We see players in other sports trying to draw out their longevity but there doesn’t seem to be much culture of self-preservation in National Hunt racing.
This year, 2024/’25, was Townend’s seventh jockeys’ championship in Ireland, the first coming in 2010/’11 when Ruby Walsh was injured, the next in 2018/’19 which was the start of five in a row.
Limited rides
In that 2018/’19 season, he rode 109 winners from 476 rides but this past season it was 108 winners from 292 rides. In his last four championship wins, he has never taken more than 293 rides in a season.
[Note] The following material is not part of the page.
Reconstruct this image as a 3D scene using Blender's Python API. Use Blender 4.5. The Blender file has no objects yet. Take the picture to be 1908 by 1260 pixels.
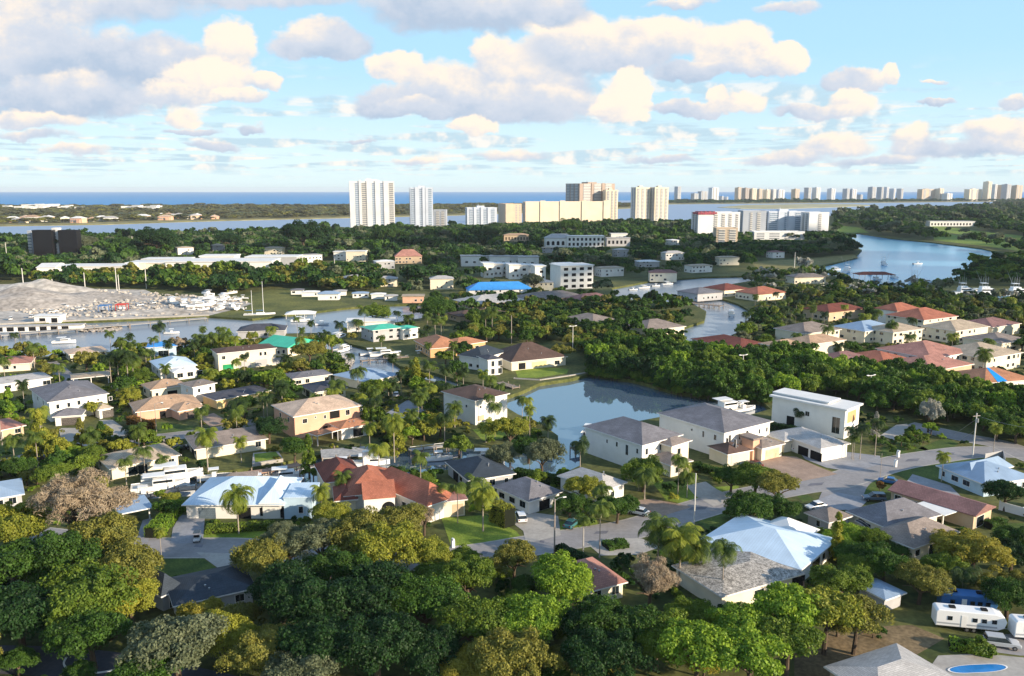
import bpy, math, random
import numpy as np
from mathutils import Vector, Matrix, geometry

random.seed(7)
RNG = np.random.default_rng(7)
S = bpy.context.scene
COL = S.collection
R = math.radians

# ------------------------------------------------------------------ camera
FPX, CAMZ = 1550.0, 68.0                      # focal length in pixels of the 1908 px wide photograph
PITCH = math.atan((630 - 354.0) / FPX)
cam_d = bpy.data.cameras.new('camera')
cam_d.sensor_width = 36.0
cam_d.lens = 36.0 * FPX / 1908.0
cam_d.clip_start = 1.0
cam_d.clip_end = 200000.0
cam = bpy.data.objects.new('camera', cam_d)
cam.location = (0, 0, CAMZ)
cam.rotation_euler = (math.pi / 2 - PITCH, 0, 0)
COL.objects.link(cam)
S.camera = cam

# ------------------------------------------------------------------ light
SUN_AZ, SUN_EL = R(118), R(17)                # azimuth clockwise from +Y
S.view_settings.view_transform = 'Standard'
S.view_settings.look = 'None'
S.view_settings.exposure = 0.76
S.view_settings.gamma = 1.0
S.view_settings.use_curve_mapping = False
sd = Vector((math.sin(SUN_AZ) * math.cos(SUN_EL), math.cos(SUN_AZ) * math.cos(SUN_EL), math.sin(SUN_EL)))
ld = bpy.data.lights.new('sun', 'SUN')
ld.energy = 5.0
ld.angle = R(0.5)
ld.color = (1.0, 0.83, 0.62)
lo = bpy.data.objects.new('sun', ld)
lo.rotation_euler = (-sd).to_track_quat('-Z', 'Y').to_euler()
lo.location = (100, -100, 150)
COL.objects.link(lo)

S.cycles.max_bounces = 5
S.cycles.diffuse_bounces = 3
S.cycles.glossy_bounces = 3
S.cycles.transmission_bounces = 3
S.cycles.transparent_max_bounces = 6
S.cycles.use_adaptive_sampling = True
S.cycles.use_denoising = True


def lin(h):
    if isinstance(h, str):
        h = h.lstrip('#')
        c = [int(h[i:i + 2], 16) / 255 for i in (0, 2, 4)]
        return tuple((x / 12.92 if x <= 0.04045 else ((x + 0.055) / 1.055) ** 2.4) for x in c)
    return tuple(h)


def ray(px, py):
    u = (px - 954) / FPX
    v = (630 - py) / FPX
    return Vector((u, math.cos(PITCH) + v * math.sin(PITCH), -math.sin(PITCH) + v * math.cos(PITCH)))


def G(px, py, z=0.0):                          # point of height z seen at a pixel of the photograph
    d = ray(px, py)
    t = (z - CAMZ) / d.z
    return Vector((d.x * t, d.y * t, z))


def PX(p):                                     # inverse: world point to pixel
    x, y, z = p[0], p[1], p[2] - CAMZ
    fw = y * math.cos(PITCH) - z * math.sin(PITCH)
    up = y * math.sin(PITCH) + z * math.cos(PITCH)
    return 954 + FPX * x / fw, 630 - FPX * up / fw, fw


# ------------------------------------------------------------------ sky
def build_world():
    w = bpy.data.worlds.new('World')
    S.world = w
    w.use_nodes = True
    nt = w.node_tree
    N, L = nt.nodes, nt.links
    N.clear()
    out = N.new('ShaderNodeOutputWorld')
    bg = N.new('ShaderNodeBackground')
    bg.inputs['Strength'].default_value = 0.12
    L.new(bg.outputs[0], out.inputs[0])

    def val(x):
        return x

    def M(op, a, b=None, c=None, clamp=False):
        n = N.new('ShaderNodeMath')
        n.operation = op
        n.use_clamp = clamp
        for i, x in enumerate((a, b, c)):
            if x is None:
                continue
            if hasattr(x, 'is_linked') or hasattr(x, 'links'):
                L.new(x, n.inputs[i])
            else:
                n.inputs[i].default_value = x
        return n.outputs[0]

    def mix(f, a, b):
        n = N.new('ShaderNodeMix')
        n.data_type = 'RGBA'
        for s, x in ((n.inputs[0], f), (n.inputs[6], a), (n.inputs[7], b)):
            if hasattr(x, 'links'):
                L.new(x, s)
            else:
                s.default_value = x if isinstance(x, float) else (*x, 1)
        return n.outputs[2]

    def smooth(x, lo, hi, a=0.0, b=1.0):
        n = N.new('ShaderNodeMapRange')
        n.interpolation_type = 'SMOOTHSTEP'
        L.new(x, n.inputs[0])
        n.inputs[1].default_value = lo
        n.inputs[2].default_value = hi
        n.inputs[3].default_value = a
        n.inputs[4].default_value = b
        return n.outputs[0]

    tc = N.new('ShaderNodeTexCoord')
    sep = N.new('ShaderNodeSeparateXYZ')
    L.new(tc.outputs['Generated'], sep.inputs[0])
    X, Y, Z = sep.outputs
    sky = N.new('ShaderNodeTexSky')
    sky.sky_type = 'NISHITA'
    sky.sun_disc = False
    sky.sun_elevation = SUN_EL
    sky.sun_rotation = SUN_AZ
    sky.altitude = 0
    sky.air_density = 1.0
    sky.dust_density = 0.6
    sky.ozone_density = 1.6
    # the clear sky: brighter and paler towards the sea horizon
    K = 0.68 / 0.12
    zp = M('MAXIMUM', Z, 0.0)
    g1 = smooth(zp, 0.0, 0.16)
    g2 = smooth(zp, 0.12, 0.55)
    def sc(h, k=1.0):
        return tuple(x * K * k for x in lin(h))
    clear = mix(g1, sc('#dcf2f6'), sc('#b0ddf7'))
    clear = mix(g2, clear, sc('#7fb4ea', 0.8))
    base = mix(0.94, sky.outputs[0], clear)

    # tangent coordinates of the direction: a = right, e = up (both over forward)
    yy = M('MAXIMUM', M('ABSOLUTE', Y), 0.05)
    a0 = M('DIVIDE', X, yy)
    e0 = M('DIVIDE', Z, yy)

    def noise(vec, scale, detail, rough=0.55, dim='3D'):
        n = N.new('ShaderNodeTexNoise')
        L.new(vec, n.inputs['Vector'])
        n.inputs['Scale'].default_value = scale
        n.inputs['Detail'].default_value = detail
        n.inputs['Roughness'].default_value = rough
        return n

    def comb(x, y, z=0.0):
        n = N.new('ShaderNodeCombineXYZ')
        for i, v in enumerate((x, y, z)):
            if hasattr(v, 'links'):
                L.new(v, n.inputs[i])
            else:
                n.inputs[i].default_value = v
        return n.outputs[0]

    p = comb(a0, M('MULTIPLY', e0, 1.35), 0.0)
    n1 = noise(p, 9.0, 4.0, 0.6)
    n2 = noise(p, 26.0, 5.0, 0.62)
    sp = N.new('ShaderNodeSeparateColor')
    L.new(n1.outputs['Color'], sp.inputs[0])
    sp2 = N.new('ShaderNodeSeparateColor')
    L.new(n2.outputs['Color'], sp2.inputs[0])
    wa = M('ADD', M('MULTIPLY', M('SUBTRACT', sp.outputs[0], 0.5), 0.045), M('MULTIPLY', M('SUBTRACT', sp2.outputs[0], 0.5), 0.03))
    we = M('ADD', M('MULTIPLY', M('SUBTRACT', sp.outputs[1], 0.5), 0.032), M('MULTIPLY', M('SUBTRACT', sp2.outputs[1], 0.5), 0.025))
    A = M('ADD', a0, wa)
    E = M('ADD', e0, we)
    fine = M('SUBTRACT', sp2.outputs[2], 0.5)

    CREAM, WARM, GREY, SLATE = sc('#fff0df', .97), sc('#f3e2d6'), sc('#d0d7e3', .97), sc('#b0c1d6')

    # low streaks of far cumulus above the sea
    inv = M('DIVIDE', 1.0, M('ADD', M('MAXIMUM', e0, 0.0), 0.035))
    ps = comb(M('MULTIPLY', a0, inv), M('MULTIPLY', inv, 1.1), 3.0)
    nst = noise(ps, 0.62, 5.0, 0.6)
    st = smooth(nst.outputs[0], 0.46, 0.58)
    band = M('MULTIPLY', smooth(e0, 0.008, 0.03), smooth(e0, 0.10, 0.16, 1.0, 0.0))
    st = M('MULTIPLY', st, M('MULTIPLY', band, 0.85))
    ns3 = noise(p, 34.0, 3.0)
    stc = mix(smooth(ns3.outputs[0], 0.42, 0.62), sc('#b9d3e2'), sc('#f7efe6'))
    cur = mix(st, base, stc)

    # each cloud of the photograph: centre, half width, height above and below the centre, light
    blobs = CLOUDS
    for (cx, cy, rx, ru, rd, lit, gx, soft) in blobs:
        d = ray(cx, cy)
        ax, ey = d.x / d.y, d.z / d.y
        k = 1 / (FPX * 0.985)
        dx = M('MULTIPLY', M('SUBTRACT', A, ax), 1 / (rx * .93 * k))
        dy = M('SUBTRACT', E, ey)
        dyy = M('MAXIMUM', M('MULTIPLY', dy, 1 / (ru * k)), M('MULTIPLY', dy, -1 / (rd * k)))
        sgn = M('MULTIPLY', dy, 1 / (max(ru, rd) * k))
        r2 = M('ADD', M('MULTIPLY', dx, dx), M('MULTIPLY', dyy, dyy))
        dd = M('SUBTRACT', M('ADD', 1.0, M('MULTIPLY', fine, 0.9)), r2)
        al = smooth(dd, -0.02, soft * 1.1)
        sh = M('ADD', M('ADD', M('MULTIPLY', dx, gx), M('MULTIPLY', sgn, 0.42)), M('MULTIPLY', fine, 1.1))
        sh = M('ADD', sh, lit - 0.04)
        s1 = smooth(sh, 0.0, 0.55)
        s2 = smooth(sh, 0.45, 1.0)
        c = mix(s1, SLATE, GREY)
        c = mix(s2, c, CREAM)
        cur = mix(al, cur, c)
    # cloud cover behind and overhead
    pb = N.new('ShaderNodeTexNoise')
    L.new(tc.outputs['Generated'], pb.inputs['Vector'])
    pb.inputs['Scale'].default_value = 2.4
    pb.inputs['Detail'].default_value = 5
    cov = M('MULTIPLY', smooth(pb.outputs[0], 0.48, 0.6), M('MAXIMUM', smooth(Y, -0.2, 0.1, 1.0, 0.0), smooth(Z, 0.28, 0.45)))
    cur = mix(M('MULTIPLY', cov, 0.85), cur, sc('#c9d0dc', 0.9))
    L.new(cur, bg.inputs['Color'])
    # directions away from the painted cloud field use the plain sky with loose cloud cover (much cheaper)
    bg2 = N.new('ShaderNodeBackground')
    bg2.inputs['Strength'].default_value = 0.12
    L.new(mix(M('MULTIPLY', cov, 0.85), base, sc('#c9d0dc', 0.9)), bg2.inputs['Color'])
    front = M('MULTIPLY', M('GREATER_THAN', Y, 0.0), M('MULTIPLY', M('LESS_THAN', M('ABSOLUTE', a0), 1.1), M('LESS_THAN', e0, 0.42)))
    ms = N.new('ShaderNodeMixShader')
    L.new(front, ms.inputs[0])
    L.new(bg2.outputs[0], ms.inputs[1])
    L.new(bg.outputs[0], ms.inputs[2])
    L.new(ms.outputs[0], out.inputs[0])
    w.cycles.sampling_method = 'MANUAL'
    w.cycles.sample_map_resolution = 512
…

Certainly, his championship numbers this season look vastly different to those of Jack Kennedy in 2023/’24 (123 winners from 563 rides) or Davy Russell in 2017/’18 (119 winners from 476 rides) with Ruby’s Walsh’s last win in 2016/’17 (131 winners from 371 rides) perhaps the best comparison other than himself.
This past season, he has ridden sparingly in handicaps (just 42 mounts) and taken basically no outside rides, just two away from Willie Mullins all season, both for Joseph O’Brien. All of this serves to decrease his risk of injury but there is likely a reduced mental load too.
If he is going through all the form for races where he takes a ride, and his knowledge of tactics and various track biases suggests as much, then doing it repeatedly comes at a cost and remaining fresh for the best rides is the approach he is taking.
All of this is possible because he has the luxury of the Closutton job, and how much of this approach is Willie Mullins and how much is Paul Townend is unclear, but there can be little doubt that they are bring out the best in each other.